Crimes Against Humanity: The Islamic Republic in Iran from Inception to present
The Islamic Republic occupying Iran was not born of democratic will or popular sovereignty. It was forged through violence, ideological coercion, and the systematic elimination of rivals. From the terror campaigns preceding 1979 to the nationwide massacres of January 2026, state violence has never been incidental to the regime—it has been its primary method of governance.
This record is not episodic. It is continuous, coherent, and deliberate. The Islamic Republic’s crimes against humanity are rooted in its constitutional structure, institutionalized through its security and judicial systems, and enforced through recurring waves of mass repression. The current phase marks not merely escalation, but culmination.
Constitutional Roots of Repression
At the heart of the regime lies Velayat-e Faqih—the absolute guardianship of a cleric over society. This doctrine subordinates law, citizenship, and life itself to ideological obedience. Iran’s constitution criminalizes dissent through vague charges such as “enmity against God” and “corruption on earth,” transforming courts into instruments of terror. Women, religious minorities, ethnic communities, and political opponents are structurally denied equal protection under the law.
Repression in Iran is not a violation of legality. It is legality as designed.
From the outset, terror was a strategy. Islamist factions—some trained by the PLO—used assassinations, bombings, and arson to destabilize society. The Cinema Rex fire remains a defining act of mass terror used to seize power. In the 1980s, the newly formed Revolutionary Guards and revolutionary courts institutionalized killing. Tens of thousands of political prisoners were executed in the early years of the regime and during the 1988 prison massacres. Sham trials and summary executions became routine tools of governance.
In the 1990s, the regime crushed student movements and intellectual life through violent crackdowns and the notorious “chain murders” of writers and dissidents. In 2009, millions protesting electoral fraud were met with mass arrests, torture, rape, and extrajudicial killings. The 2018–2019 economic uprisings were suppressed with open gunfire in the streets, while internet blackouts concealed mass murder.
The 2022 uprising—Woman, Life, Freedom—marked a historic rupture. Sparked by the killing of Mahsa Amini, women and youth led an unprecedented national revolt. The regime responded with intensified executions, enforced disappearances, sexual violence in detention, and collective punishment.
Then came January 2026.
Coordinated mass killings across multiple cities. Targeted extermination of women, youth, and activists. Home raids, neighborhood blockades, mass detentions, and disappearances. The intent was no longer merely to suppress dissent, but to destroy organized resistance as such.

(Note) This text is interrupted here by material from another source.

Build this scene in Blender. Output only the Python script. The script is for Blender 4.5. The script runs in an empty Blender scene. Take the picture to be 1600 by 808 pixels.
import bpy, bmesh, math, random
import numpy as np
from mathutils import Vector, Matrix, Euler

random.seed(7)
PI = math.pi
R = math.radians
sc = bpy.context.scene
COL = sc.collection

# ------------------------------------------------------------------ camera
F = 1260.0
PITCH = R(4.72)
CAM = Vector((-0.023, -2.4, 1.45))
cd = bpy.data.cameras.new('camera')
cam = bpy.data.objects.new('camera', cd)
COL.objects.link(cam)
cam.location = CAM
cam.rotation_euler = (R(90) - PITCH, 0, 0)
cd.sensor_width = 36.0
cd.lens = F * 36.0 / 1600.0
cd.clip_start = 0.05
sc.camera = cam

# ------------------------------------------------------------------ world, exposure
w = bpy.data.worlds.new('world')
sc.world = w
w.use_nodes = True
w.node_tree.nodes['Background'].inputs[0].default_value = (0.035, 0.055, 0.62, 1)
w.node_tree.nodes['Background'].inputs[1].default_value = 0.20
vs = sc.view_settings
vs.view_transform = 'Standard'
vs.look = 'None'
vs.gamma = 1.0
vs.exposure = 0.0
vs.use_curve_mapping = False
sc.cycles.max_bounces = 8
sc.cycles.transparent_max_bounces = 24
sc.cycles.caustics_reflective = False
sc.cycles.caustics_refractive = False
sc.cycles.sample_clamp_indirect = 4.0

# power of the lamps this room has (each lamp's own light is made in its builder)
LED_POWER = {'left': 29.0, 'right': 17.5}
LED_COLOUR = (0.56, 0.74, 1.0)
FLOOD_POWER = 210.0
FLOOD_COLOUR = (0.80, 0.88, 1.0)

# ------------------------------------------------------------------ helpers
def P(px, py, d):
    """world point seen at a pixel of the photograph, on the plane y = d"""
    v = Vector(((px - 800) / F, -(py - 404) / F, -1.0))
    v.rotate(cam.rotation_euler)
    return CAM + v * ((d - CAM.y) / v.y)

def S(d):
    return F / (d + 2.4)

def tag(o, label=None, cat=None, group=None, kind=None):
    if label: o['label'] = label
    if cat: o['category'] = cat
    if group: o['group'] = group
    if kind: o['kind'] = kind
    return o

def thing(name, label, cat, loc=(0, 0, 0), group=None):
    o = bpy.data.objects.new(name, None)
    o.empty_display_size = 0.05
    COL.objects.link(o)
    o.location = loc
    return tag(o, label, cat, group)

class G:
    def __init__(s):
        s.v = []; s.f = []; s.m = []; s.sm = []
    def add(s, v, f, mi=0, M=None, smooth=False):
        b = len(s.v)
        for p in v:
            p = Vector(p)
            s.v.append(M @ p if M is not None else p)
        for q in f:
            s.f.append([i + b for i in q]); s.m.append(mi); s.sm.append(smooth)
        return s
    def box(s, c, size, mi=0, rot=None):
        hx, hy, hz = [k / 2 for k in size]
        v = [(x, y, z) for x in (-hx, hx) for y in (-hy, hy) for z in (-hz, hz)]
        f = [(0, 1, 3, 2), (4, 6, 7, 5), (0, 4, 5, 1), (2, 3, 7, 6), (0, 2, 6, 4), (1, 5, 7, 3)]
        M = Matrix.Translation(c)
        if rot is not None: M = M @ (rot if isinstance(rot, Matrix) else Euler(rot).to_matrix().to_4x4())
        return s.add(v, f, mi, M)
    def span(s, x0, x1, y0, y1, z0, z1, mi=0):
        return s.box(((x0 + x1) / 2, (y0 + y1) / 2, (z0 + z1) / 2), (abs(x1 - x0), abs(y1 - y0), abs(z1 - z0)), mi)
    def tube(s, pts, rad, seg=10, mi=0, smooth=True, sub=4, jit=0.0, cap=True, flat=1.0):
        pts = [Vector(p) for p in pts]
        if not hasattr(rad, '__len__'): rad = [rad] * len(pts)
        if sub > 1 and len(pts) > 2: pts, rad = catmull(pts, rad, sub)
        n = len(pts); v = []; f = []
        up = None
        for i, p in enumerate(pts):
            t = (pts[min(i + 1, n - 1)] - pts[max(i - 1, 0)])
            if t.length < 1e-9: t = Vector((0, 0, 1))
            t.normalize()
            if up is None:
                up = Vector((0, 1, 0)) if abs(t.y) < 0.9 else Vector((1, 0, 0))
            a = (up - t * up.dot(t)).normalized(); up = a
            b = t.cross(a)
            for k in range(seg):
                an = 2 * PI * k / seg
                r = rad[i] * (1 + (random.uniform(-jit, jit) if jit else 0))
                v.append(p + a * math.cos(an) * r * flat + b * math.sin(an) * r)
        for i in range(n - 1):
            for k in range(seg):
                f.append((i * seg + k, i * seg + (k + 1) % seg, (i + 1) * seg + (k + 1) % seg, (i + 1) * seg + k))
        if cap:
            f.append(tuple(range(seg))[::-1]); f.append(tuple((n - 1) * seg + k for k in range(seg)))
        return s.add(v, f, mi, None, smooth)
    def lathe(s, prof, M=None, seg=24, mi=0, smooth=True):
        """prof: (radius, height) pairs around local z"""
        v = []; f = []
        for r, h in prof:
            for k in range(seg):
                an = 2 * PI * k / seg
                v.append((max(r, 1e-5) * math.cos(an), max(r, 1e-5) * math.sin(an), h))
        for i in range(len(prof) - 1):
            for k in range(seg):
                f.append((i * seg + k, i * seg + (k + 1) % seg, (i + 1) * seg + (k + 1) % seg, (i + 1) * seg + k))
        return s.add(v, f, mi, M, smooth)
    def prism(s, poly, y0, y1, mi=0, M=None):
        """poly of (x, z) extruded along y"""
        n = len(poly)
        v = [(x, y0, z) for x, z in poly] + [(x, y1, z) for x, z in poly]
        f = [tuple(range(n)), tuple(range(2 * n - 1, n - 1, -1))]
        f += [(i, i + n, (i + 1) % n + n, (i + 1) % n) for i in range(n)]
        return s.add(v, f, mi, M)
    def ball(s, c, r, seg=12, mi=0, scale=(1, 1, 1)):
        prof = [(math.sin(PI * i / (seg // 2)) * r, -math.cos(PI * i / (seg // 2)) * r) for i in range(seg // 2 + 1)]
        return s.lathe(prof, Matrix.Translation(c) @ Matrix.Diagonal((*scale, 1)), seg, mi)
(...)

This crosses the legal threshold from crimes against humanity into genocide.
These crimes are not crimes committed by rogue actors. They are policies. They are structural. They are the logical outcome of a system built on ideological absolutism and maintained through terror.
The Islamic Republic has also exported repression beyond Iran’s borders. Early collaboration with the PLO provided training in asymmetric warfare and cell-based operations—methods later absorbed by the IRGC and deployed transnationally. Iranian embassies today function as surveillance and intimidation hubs, targeting dissidents in the diaspora. State terror does not stop at Iran’s borders.
For more than four decades, Iranians have lived under oppression codified in law and enforced through fear. Mothers bury their children. Children grow up behind prison walls. Entire generations are raised under the shadow of violence.
Yet resistance endures.
Women and men defy the regime despite bullets. Youth chant despite gallows. Courage survives where the regime has failed to extinguish it.
The January 2026 massacres were not “crackdowns.” They were genocide. The blood spilled and the lives erased will not disappear into silence. The world faces a choice: complicity through inaction, or accountability through truth and action. Impunity must end. The people of Iran will reclaim their dignity, freedom, and future. History will remember both the courage of the oppressed—and the crimes of their oppressors.